What Can I Do?
The space of environment education is dogged by a very fundamental contradiction. While everyone, everywhere, asserts the importance of ‘learning to live sustainably,’ environment remains a peripheral issue in the formal schooling system. It continues to be viewed more as an extracurricular activity and less as a subject holding a priority position in the national curriculum. This is true not only in India, but worldwide. Fortunately, this has not deterred many talented, creative, and farsighted educators from experimenting, and evolving extremely innovative teaching methods, materials, and practices.
GSP is designed as a tool to help school communities to audit the use of natural resources within their own premises. It then provides them the methodology to assess themselves as environmental managers. Finally, it tells them how to plug the gaps that they inevitably identify in their current practices. It is an environmental textbook with a difference. It teaches real lessons.
What can I do?
This is a question many of us ask.
We want to make a difference. We want to clean up and protect the environment. We want to be part of the change that is so desperately needed today. We know that the air we breathe is so polluted that it is hazardous for our health. Our rivers are dying because of garbage and sewage; our forests are under threat. We know that much has to be done to safeguard our environment, because without this, our planet’s survival is at stake.
We know this. But the question in our mind is what can we do? Is there anything we can do, as individuals or as collectives belonging to schools, colleges or even residential complexes and colonies? Can we contribute? How?
We can. Many years ago Mahatma Gandhi had said that we need to be the change we want to see in the world. This is what we need to do in today’s world.
It is clear that our lifestyle has an impact on the environment. What we do and how we do makes a crucial difference. This is why the first task of being the change is to become aware of what we do—benchmark how much water and energy we use and waste we generate. It is only then that we can transform our ways so that we can use as little and waste as little as possible—‘tread lightly on Earth’ has to be our motto.
Our Green Schools manual is about green practice. It takes the classroom into our lives. The joy is not just in the learning. The joy is in the experience of making change in our environment. We then live the change.

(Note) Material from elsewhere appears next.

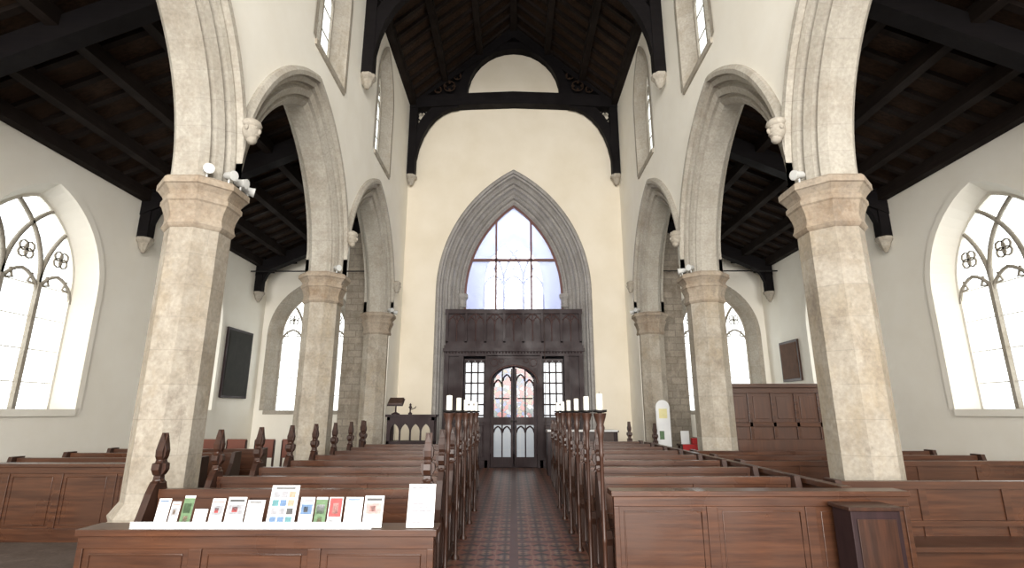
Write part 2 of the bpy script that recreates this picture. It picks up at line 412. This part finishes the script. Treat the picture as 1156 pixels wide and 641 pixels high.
for sg in (-1,1):
    for a,b in ((.93,1.2),(1.24,1.5)):
        x0,x1=sorted((sg*a,sg*b)); 
        for (z0,z1) in ((.3,1.2),):
            mb.tube([(x0,YS+.03,z0),(x1,YS+.03,z0),(x1,YS+.03,z1),(x0,YS+.03,z1),(x0,YS+.03,z0)],.014,4,0)
    x0,x1=sorted((sg*.90,sg*1.50))
    sb(x0,x1,1.45,3.2,.05,.06,1)
    for k in range(4): 
        xx=x0+(x1-x0)*k/3; sb(xx-.022,xx+.022,1.45,3.2,.02,.09)
    for k in range(6):
        zz=1.5+1.6*k/5; sb(x0,x1,zz-.022,zz+.022,.02,.09)
    for k in range(3):
        c=x0+(x1-x0)*(k+.5)/3; mb.slab([(c-.1,3.2),(c-.1,3.02)]+[(c+x*.9,3.02+z*.9) for x,z in arch(.09,.13,0,5)]+[(c+.1,3.02),(c+.1,3.2)],[],YS+.03,YS+.08,P3,0)
DA=.70; DS=2.45; DH=.72
mb.slab([(-.80,0),(-DA,0)]+[(x,DS+z*.72) for x,z in arch(DA,DH,0,10)]+[(DA,0),(.80,0),(.80,3.3),(-.80,3.3)],[],YS-.0,YS+.1,P3,0)
p=[(x,YS-.02,DS+z*.72) for x,z in arch(DA,DH,.03,10)]; mb.tube(p,.03,6,2)
for sg in (-1,1):
    for (cx,cz,r) in ((.60,3.08,.11),(.38,3.14,.07)):
        mb.tube([(sg*cx+r*math.cos(t*pi/6),YS-.01,cz+r*math.sin(t*pi/6)) for t in range(13)],.012,4,2)
sb(-.82,.82,3.2,3.3,-.04,.1)
mb.build()
for sg,nmi in ((-1,'door_1'),(1,'door_2')):
    mb=MB(nmi,[DARKW,STAIN,GLASSL,BRONZE])
    def db(a,b,z0,z1,y0=.03,y1=.08,m=0):
        x0,x1=sorted((sg*a,sg*b)); mb.box(x0,x1,YS+y0,YS+y1,z0,z1,m)
    db(.02,.09,.02,2.9); db(.60,.69,.02,2.62); db(.09,.6,.02,.3); db(.09,.6,1.22,1.45); 
    db(.33,.37,.3,1.22); db(.33,.37,1.45,2.85)
    db(.05,.62,.3,1.22,.06,.065,2)
    poly=[(sg*x,z) for x,z in ((.05,1.45),(.65,1.45),(.65,2.5),(.5,2.72),(.3,2.88),(.05,2.94))]
    mb.slab(poly,[],YS+.055,YS+.06,P3,1)
    for c in (.21,.48):
        top=2.52 if c<.3 else 2.36
        mb.tube([(sg*(c+x),YS+.04,top+z) for x,z in arch(.125,.2,0,6)],.026,5,0)
        mb.tube([(sg*(c+x),YS+.04,1.0+z) for x,z in arch(.125,.18,0,6)],.026,5,0)
    mb.box(*sorted((sg*.12,sg*.58)),YS+.04,YS+.06,1.98,2.02,0)
    mb.ball((sg*.06,YS+.0,1.33),.03,3,8,6)
    mb.build()
# ------------------------------------------------------------------ aisles
RA=lambda x:6.2+.45*(XA-abs(x))
for sg,nm in ((-1,'left'),(1,'right')):
    Mw=lambda s,n,z,sg=sg:(sg*s,YW+n,z)
    xi=XN+TH
    mb=MB('wall_aisle_west_'+nm,PLASTER)
    mb.slab([(xi-.02,0),(XA+.3,0),(XA+.3,6.0),(XA,6.25),(xi-.02,7.95)],[arch_outline(6.45,4.0,1.05,1.42,.2,1.65,12)],0,.5,Mw); mb.build()
    window('window_aisle_west',Mw,6.45,1.65,4.0,1.05,1.42,3,GLASS,.28,.2,STONEW,.035)
    Ms=lambda s,n,z,sg=sg:(sg*(XA+n),s,z)
    cs=[12.9,8.5,4.2,-.1]
    mb=MB('wall_aisle_outer_'+nm,PLASTER)
    mb.slab([(Y0,0),(YW+.5,0),(YW+.5,6.25),(Y0,6.25)],[arch_outline(c,3.8,1.05,1.5,.2,1.65,10) for c in cs],0,.6,Ms); mb.build()
    for c in cs: window('window_aisle_side',Ms,c,1.65,3.8,1.05,1.5,3,GLASS,.3,.2,PLASTER,.035)
    mb=MB('tower_buttress_'+nm,RUBBLE)
    x0,x1=sorted((sg*xi,sg*5.15)); mb.box(x0,x1,15.7,YW,0,7.3); mb.box(*sorted((sg*xi,sg*5.25)),15.62,YW,0,.9); mb.build()
    mb=MB('aisle_roof_'+nm,[ROOFB,ROOF])
    Mr=lambda s,n,z,sg=sg:(sg*s,n,z)
    mb.slab([(xi-.05,RA(xi)+.05),(XA+.3,RA(XA)-.1),(XA+.3,RA(XA)+.1),(xi-.05,RA(xi)+.2)],[],Y0,YW,Mr,0)
    y=Y0+.3
    while y<YW:
        mb.slab([(xi,RA(xi)-.06),(XA,RA(XA)-.06),(XA,RA(XA)+.03),(xi,RA(xi)+.03)],[],y-.05,y+.05,Mr,1); y+=.48
    for x in (4.5,5.4,6.3,7.2,7.9):
        mb.slab([(x-.09,RA(x)-.24),(x+.09,RA(x)-.24),(x+.09,RA(x)),(x-.09,RA(x))],[],Y0,YW-.02,Mr,1)
    mb.build()
    for y in (15.75,10.6,6.2,1.8):
        mb=MB('aisle_roof_truss',[BEAM,STONEW])
        mb.slab([(xi,RA(xi)-.5),(XA,RA(XA)-.5),(XA,RA(XA)-.1),(xi,RA(xi)-.1)],[],y-.13,y+.13,Mr,0)
        mb.slab([(XA-.22,5.2),(XA,5.2),(XA,6.3),(XA-.22,6.3)],[],y-.11,y+.11,Mr,0)
        br=[(XA-.2,5.25)]+[(XA-.2-.95*(1-math.cos(t*pi/12)),5.25+1.0*math.sin(t*pi/12)) for t in range(1,7)]
        mb.slab(br+[(XA-1.2,6.45),(XA-.05,6.2),(XA-.05,5.25)],[],y-.07,y+.07,Mr,0)
        mb.lathe((sg*(XA-.12),y,0),[(.03,4.88),(.09,4.98),(.12,5.08),(.17,5.14),(.17,5.2)],8,1,False,pi/8)
        mb.build()
    mb=MB('iron_tie_rod',IRON); mb.tube([(sg*4.3,15.3,5.75),(sg*7.98,15.3,5.75)],.02,6); mb.build()
mb=MB('memorial_board',[BRONZE,DARKW]); mb.box(-7.99,-7.93,14.42,15.82,1.98,3.92,1); mb.box(-7.95,-7.915,14.49,15.75,2.05,3.85,0); mb.build(.008)
mb=MB('wooden_plaque',[BOARD,PEWZ]); mb.box(7.93,7.99,14.65,15.65,2.45,3.6,1); mb.box(7.915,7.95,14.71,15.59,2.52,3.53,0); mb.build(.008)
# ------------------------------------------------------------------ nave roof
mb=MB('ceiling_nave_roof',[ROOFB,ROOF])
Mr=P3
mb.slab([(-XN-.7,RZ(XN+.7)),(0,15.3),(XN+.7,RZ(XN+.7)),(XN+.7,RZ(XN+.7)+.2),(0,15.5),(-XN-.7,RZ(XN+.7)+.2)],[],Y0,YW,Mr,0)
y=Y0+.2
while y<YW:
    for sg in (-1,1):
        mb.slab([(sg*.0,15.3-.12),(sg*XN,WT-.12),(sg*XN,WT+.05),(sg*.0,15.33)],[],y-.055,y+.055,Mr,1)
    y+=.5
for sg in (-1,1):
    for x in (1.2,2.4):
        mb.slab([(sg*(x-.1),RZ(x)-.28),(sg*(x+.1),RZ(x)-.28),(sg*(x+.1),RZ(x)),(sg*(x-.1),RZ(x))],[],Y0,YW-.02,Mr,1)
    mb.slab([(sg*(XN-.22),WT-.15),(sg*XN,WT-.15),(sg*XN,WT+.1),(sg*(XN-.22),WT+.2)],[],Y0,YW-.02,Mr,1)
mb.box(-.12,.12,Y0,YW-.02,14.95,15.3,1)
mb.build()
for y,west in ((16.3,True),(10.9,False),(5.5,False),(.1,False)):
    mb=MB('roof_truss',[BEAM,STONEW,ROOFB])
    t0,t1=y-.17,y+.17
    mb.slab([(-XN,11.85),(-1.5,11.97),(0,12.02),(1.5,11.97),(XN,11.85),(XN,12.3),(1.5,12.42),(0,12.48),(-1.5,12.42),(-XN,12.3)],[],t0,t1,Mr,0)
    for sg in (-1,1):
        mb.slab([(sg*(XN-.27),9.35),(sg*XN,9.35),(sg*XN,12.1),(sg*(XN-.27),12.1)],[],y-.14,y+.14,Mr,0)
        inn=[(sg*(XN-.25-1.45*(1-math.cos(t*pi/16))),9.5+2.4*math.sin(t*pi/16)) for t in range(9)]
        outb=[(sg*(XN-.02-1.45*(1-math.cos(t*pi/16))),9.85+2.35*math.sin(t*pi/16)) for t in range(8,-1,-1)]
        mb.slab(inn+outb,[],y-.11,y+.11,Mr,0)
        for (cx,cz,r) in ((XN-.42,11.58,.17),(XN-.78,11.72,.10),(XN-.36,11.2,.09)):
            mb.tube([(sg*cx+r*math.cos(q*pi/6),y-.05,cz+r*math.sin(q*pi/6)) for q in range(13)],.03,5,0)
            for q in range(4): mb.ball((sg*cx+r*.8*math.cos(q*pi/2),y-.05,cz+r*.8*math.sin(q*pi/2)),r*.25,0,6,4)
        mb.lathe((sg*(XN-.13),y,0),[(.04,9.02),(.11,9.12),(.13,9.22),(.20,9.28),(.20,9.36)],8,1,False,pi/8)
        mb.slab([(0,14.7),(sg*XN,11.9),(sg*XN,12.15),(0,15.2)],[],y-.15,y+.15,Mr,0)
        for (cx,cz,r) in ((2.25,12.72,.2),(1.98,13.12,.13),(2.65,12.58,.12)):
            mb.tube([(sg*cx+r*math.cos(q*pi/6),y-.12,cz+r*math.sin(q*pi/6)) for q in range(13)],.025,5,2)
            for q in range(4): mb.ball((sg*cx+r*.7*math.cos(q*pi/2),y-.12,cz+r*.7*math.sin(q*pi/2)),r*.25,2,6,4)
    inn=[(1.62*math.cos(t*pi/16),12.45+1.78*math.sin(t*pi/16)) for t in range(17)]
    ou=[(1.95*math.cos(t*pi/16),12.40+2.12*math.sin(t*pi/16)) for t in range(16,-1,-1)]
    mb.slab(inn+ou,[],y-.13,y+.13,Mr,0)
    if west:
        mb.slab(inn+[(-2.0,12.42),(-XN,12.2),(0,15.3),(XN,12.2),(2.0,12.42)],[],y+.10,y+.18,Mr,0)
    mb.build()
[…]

Take the issue of water. We know that while on one hand water scarcity is growing—many do not even have clean drinking water—on the other hand available water is getting polluted and contaminated. The answer then is to do the following:
- Augment our water resources by capturing every drop of water where and when it falls—we can do rainwater harvesting so that every rooftop, every paved surface becomes a water catchment. We are then part of the solution.
- Minimize water demand—we can do this by making sure that we do not waste water and, in fact, come up with solutions to use recycled water and even ways to minimize what we use in our kitchen, bathrooms and garden.
- Stop pollution—this is more difficult, but we can still be part of the solution if we can find ways in our school or colony to intercept, treat and reuse sewage. Turn wastewater into water.
It is the same with garbage. If we measure our garbage we will know how much we generate. But if we deliberately separate out the wet waste—all the food peels, leaves and other biodegradables—from the plastic, glass, metal etc., we will know the composition of our waste. Once we know this, we can manage it—as the biodegradable can be composted or used to make energy, and the plastic, glass and metal can be recycled. But more importantly, we will know what we use that generates non-degradable garbage and then plan deliberately to cut out the high-waste items. We can do this.
If each school and each home becomes the laboratory of action, then the ripples will spread fast and furious. We will take these lessons of life to make them life itself.